■ Required task:
Return the full material exactly.

■ Dataset excerpt:
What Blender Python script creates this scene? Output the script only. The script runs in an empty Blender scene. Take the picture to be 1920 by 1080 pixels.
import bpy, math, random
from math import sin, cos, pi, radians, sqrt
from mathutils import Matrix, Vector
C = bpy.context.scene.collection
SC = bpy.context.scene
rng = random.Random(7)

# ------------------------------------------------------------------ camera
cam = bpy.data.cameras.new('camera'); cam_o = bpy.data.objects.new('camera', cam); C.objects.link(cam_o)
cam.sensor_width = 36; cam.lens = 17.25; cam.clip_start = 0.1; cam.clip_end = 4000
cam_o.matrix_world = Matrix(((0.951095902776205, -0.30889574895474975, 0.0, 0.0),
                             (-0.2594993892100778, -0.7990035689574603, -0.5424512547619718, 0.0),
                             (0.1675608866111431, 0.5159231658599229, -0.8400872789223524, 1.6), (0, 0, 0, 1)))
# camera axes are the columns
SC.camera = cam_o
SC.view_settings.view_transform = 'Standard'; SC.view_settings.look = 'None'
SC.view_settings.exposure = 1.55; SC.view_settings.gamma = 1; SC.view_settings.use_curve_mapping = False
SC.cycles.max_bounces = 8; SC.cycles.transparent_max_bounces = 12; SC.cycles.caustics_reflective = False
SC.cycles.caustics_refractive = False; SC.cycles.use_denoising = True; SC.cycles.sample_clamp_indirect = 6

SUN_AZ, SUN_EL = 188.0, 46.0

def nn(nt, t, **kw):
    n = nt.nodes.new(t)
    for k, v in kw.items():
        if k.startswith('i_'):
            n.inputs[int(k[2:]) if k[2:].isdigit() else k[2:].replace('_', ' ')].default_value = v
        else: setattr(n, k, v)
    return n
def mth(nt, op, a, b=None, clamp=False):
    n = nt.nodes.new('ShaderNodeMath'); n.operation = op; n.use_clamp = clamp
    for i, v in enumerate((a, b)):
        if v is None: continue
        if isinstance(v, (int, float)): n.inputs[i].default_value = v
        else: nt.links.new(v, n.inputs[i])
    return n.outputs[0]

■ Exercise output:
What Blender Python script creates this scene? Output the script only. The script runs in an empty Blender scene. Take the picture to be 1920 by 1080 pixels.
import bpy, math, random
from math import sin, cos, pi, radians, sqrt
from mathutils import Matrix, Vector
C = bpy.context.scene.collection
SC = bpy.context.scene
rng = random.Random(7)

# ------------------------------------------------------------------ camera
cam = bpy.data.cameras.new('camera'); cam_o = bpy.data.objects.new('camera', cam); C.objects.link(cam_o)
cam.sensor_width = 36; cam.lens = 17.25; cam.clip_start = 0.1; cam.clip_end = 4000
cam_o.matrix_world = Matrix(((0.951095902776205, -0.30889574895474975, 0.0, 0.0),
                             (-0.2594993892100778, -0.7990035689574603, -0.5424512547619718, 0.0),
                             (0.1675608866111431, 0.5159231658599229, -0.8400872789223524, 1.6), (0, 0, 0, 1)))
# camera axes are the columns
SC.camera = cam_o
SC.view_settings.view_transform = 'Standard'; SC.view_settings.look = 'None'
SC.view_settings.exposure = 1.55; SC.view_settings.gamma = 1; SC.view_settings.use_curve_mapping = False
SC.cycles.max_bounces = 8; SC.cycles.transparent_max_bounces = 12; SC.cycles.caustics_reflective = False
SC.cycles.caustics_refractive = False; SC.cycles.use_denoising = True; SC.cycles.sample_clamp_indirect = 6

SUN_AZ, SUN_EL = 188.0, 46.0

def nn(nt, t, **kw):
    n = nt.nodes.new(t)
    for k, v in kw.items():
        if k.startswith('i_'):
            n.inputs[int(k[2:]) if k[2:].isdigit() else k[2:].replace('_', ' ')].default_value = v
        else: setattr(n, k, v)
    return n
def mth(nt, op, a, b=None, clamp=False):
    n = nt.nodes.new('ShaderNodeMath'); n.operation = op; n.use_clamp = clamp
    for i, v in enumerate((a, b)):
        if v is None: continue
        if isinstance(v, (int, float)): n.inputs[i].default_value = v
        else: nt.links.new(v, n.inputs[i])
    return n.outputs[0]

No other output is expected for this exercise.